** Task requirements **
Exactly the lines from the start of the data through the line containing "SC.camera = cam" should be output, with both ends kept and nothing added.

** Supplied material **
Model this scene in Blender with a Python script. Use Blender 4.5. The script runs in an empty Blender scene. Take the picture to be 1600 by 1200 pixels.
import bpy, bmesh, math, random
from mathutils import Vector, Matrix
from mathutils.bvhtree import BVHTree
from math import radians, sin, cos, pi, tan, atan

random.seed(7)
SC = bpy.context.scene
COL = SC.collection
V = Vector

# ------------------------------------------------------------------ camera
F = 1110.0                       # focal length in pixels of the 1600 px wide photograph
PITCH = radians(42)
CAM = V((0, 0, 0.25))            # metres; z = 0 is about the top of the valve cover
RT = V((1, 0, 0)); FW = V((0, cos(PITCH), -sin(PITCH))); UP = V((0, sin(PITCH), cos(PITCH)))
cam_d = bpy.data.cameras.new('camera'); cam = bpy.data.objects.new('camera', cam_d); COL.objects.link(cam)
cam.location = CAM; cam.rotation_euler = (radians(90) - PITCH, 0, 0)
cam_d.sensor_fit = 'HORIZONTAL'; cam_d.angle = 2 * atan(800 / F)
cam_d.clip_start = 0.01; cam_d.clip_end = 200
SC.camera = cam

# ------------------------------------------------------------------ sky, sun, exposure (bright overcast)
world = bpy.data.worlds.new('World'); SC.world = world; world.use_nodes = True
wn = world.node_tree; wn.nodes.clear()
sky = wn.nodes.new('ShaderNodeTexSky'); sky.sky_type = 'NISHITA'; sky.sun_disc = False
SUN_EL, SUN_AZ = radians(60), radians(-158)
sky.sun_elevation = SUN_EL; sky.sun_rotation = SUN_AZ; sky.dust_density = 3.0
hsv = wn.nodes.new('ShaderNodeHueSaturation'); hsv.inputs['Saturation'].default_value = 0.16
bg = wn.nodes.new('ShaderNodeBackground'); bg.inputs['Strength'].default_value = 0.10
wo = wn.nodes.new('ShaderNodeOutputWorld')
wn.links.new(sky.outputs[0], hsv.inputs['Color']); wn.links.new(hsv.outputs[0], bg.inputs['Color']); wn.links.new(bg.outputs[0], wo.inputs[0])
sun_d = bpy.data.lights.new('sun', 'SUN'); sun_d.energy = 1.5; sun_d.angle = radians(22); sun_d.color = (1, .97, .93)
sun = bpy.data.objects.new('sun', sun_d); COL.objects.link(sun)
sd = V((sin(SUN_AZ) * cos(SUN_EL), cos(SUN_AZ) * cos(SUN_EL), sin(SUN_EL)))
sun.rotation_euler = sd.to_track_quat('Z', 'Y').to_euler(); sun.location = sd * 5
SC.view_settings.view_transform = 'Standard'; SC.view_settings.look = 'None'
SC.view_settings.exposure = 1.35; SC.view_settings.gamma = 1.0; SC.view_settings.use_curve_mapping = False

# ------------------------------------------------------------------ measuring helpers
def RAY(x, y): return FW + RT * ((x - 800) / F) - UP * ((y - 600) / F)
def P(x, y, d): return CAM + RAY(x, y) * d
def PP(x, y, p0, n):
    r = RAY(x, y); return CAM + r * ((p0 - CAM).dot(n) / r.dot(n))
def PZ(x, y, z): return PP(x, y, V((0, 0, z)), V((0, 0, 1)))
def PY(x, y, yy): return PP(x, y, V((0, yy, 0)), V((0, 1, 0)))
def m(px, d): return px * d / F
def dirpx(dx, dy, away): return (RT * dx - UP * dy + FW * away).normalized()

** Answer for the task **
Model this scene in Blender with a Python script. Use Blender 4.5. The script runs in an empty Blender scene. Take the picture to be 1600 by 1200 pixels.
import bpy, bmesh, math, random
from mathutils import Vector, Matrix
from mathutils.bvhtree import BVHTree
from math import radians, sin, cos, pi, tan, atan

random.seed(7)
SC = bpy.context.scene
COL = SC.collection
V = Vector

# ------------------------------------------------------------------ camera
F = 1110.0                       # focal length in pixels of the 1600 px wide photograph
PITCH = radians(42)
CAM = V((0, 0, 0.25))            # metres; z = 0 is about the top of the valve cover
RT = V((1, 0, 0)); FW = V((0, cos(PITCH), -sin(PITCH))); UP = V((0, sin(PITCH), cos(PITCH)))
cam_d = bpy.data.cameras.new('camera'); cam = bpy.data.objects.new('camera', cam_d); COL.objects.link(cam)
cam.location = CAM; cam.rotation_euler = (radians(90) - PITCH, 0, 0)
cam_d.sensor_fit = 'HORIZONTAL'; cam_d.angle = 2 * atan(800 / F)
cam_d.clip_start = 0.01; cam_d.clip_end = 200
SC.camera = cam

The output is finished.